Why is it not enough for Bush to be as unequivocal in his actions as commander-in-chief as he is in his words when he says, “We do not torture.”? Why must he seek exceptions for the C.I.A. via Executive Order, the Justice Department, and the tacit approval of Congress? Why can he not bring himself to define for Americans what he considers torture to be, regardless of what techniques he might be seeking to authorize?
Torture, like capital punishment, becomes morally embarrassing when it is misapplied, as in the recent case of Maher Arar, a Canadian citizen detained by the U.S. government and handed over to Syria for imprisonment and interrogation. After his release, it was revealed by a Canadian commission of inquiry that he was not a security threat and had been imprisoned for a year and tortured with no access to counsel of any kind. And this is the moral leadership we demonstrate to the civilized world?
I have a friend currently living in Cairo. She is fluent in Arabic. Do I need to fear what might happen to her upon her return to the country if one of her instant messages should be intercepted and misinterpreted by the NSA or CIA? Do I need to fear my own next trip to JFK if I receive such an IM or email from her? I do not fear being questioned by my government, but I do not want to have to fear being tortured by it. Neither should any other American. Isn’t preventing such scenarios one of the afterthought justifications contributing to explanations of our invasion of Iraq?
Considering how the abortion debate stirs such emotion every 2 years at the polls, I’m surprised how little the torture debate has pricked our national conscience.
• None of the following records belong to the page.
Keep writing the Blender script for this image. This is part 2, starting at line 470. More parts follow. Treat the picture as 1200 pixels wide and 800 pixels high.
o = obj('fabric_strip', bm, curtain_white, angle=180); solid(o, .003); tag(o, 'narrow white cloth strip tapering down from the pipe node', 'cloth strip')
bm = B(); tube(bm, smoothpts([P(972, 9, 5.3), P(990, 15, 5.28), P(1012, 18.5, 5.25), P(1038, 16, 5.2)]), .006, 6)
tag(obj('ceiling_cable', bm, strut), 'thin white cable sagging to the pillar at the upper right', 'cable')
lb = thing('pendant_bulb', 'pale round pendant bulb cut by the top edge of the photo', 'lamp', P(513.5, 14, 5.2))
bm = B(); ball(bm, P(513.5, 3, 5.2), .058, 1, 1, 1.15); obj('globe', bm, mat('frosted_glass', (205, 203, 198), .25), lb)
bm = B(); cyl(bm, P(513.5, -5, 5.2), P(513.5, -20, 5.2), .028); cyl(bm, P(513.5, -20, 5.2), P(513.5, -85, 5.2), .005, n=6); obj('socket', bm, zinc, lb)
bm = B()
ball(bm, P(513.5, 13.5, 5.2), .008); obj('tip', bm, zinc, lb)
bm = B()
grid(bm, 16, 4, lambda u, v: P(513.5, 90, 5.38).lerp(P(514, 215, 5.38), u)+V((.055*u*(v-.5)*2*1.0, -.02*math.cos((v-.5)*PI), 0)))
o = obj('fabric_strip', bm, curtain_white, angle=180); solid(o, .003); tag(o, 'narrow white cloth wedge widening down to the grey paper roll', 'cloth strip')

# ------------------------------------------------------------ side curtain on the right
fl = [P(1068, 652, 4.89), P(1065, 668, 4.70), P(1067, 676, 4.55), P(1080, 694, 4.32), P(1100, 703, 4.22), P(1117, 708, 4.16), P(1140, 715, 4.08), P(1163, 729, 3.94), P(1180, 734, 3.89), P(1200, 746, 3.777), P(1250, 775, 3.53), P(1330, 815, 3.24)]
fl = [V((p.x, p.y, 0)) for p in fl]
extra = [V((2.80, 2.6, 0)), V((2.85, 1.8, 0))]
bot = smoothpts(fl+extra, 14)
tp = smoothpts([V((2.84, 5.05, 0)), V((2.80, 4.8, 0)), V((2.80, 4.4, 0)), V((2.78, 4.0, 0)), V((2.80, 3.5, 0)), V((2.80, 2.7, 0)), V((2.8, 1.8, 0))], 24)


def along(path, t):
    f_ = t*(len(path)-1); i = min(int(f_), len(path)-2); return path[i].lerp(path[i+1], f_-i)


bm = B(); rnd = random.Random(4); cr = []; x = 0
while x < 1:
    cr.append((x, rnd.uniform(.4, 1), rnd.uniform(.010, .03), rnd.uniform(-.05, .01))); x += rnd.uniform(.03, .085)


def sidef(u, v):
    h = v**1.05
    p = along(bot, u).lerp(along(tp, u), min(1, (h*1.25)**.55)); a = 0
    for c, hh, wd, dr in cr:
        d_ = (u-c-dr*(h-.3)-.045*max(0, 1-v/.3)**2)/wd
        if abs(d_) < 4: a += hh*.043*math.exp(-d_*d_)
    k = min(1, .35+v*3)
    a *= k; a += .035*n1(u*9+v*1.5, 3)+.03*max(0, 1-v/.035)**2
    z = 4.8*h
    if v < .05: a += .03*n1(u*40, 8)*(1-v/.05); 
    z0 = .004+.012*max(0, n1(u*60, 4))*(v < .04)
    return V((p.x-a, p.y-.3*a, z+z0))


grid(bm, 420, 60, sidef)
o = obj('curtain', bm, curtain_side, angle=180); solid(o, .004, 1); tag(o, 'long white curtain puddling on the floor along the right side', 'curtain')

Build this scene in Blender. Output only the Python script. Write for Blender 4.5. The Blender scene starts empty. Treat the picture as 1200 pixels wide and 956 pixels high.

Is it that we are willing to concede the moral high ground in the interest of national security? Or is it because the debate itself is being improperly conducted, with our own president attempting to bully Congress into allowing his “program” to move “forward” by employing “alternative” techniques, which he is not allowed to name lest terrorists everywhere suddenly learn exactly how unlike being held in a C.I.A. prison is to a trip to Disney World. Unfortunately, I can only conclude that it is a significant portion of both.
I pity men like Karl Rove and Dick Cheney, who are helping goad our president into looking strong in the face of another election season. To spell it out plainly, we have a president attempting to secure and defend the ability and the right of the U.S. to torture prisoners. Their craven defense of the use of torture to combat terror sadly reduces the elevation of America’s moral high ground. I can only hope that Americans of all stripes will work together to see it elevated anew by clearly stating their opposition to the use of torture, whether institutional or incidental.
We can demonstrate to other nations and to terrorists both a fierce resolve to combat terrorism, and we can do it without walking out onto moral thin ice. Such resolve sometimes requires a strong military response, but it always requires a demonstration of true moral leadership by fully enacting the principles of a civil society.
“We do not torture,” Mr. Bush? I hope that you are right and that we do not and, by your implication, that we have not. And, please, let’s keep it that way.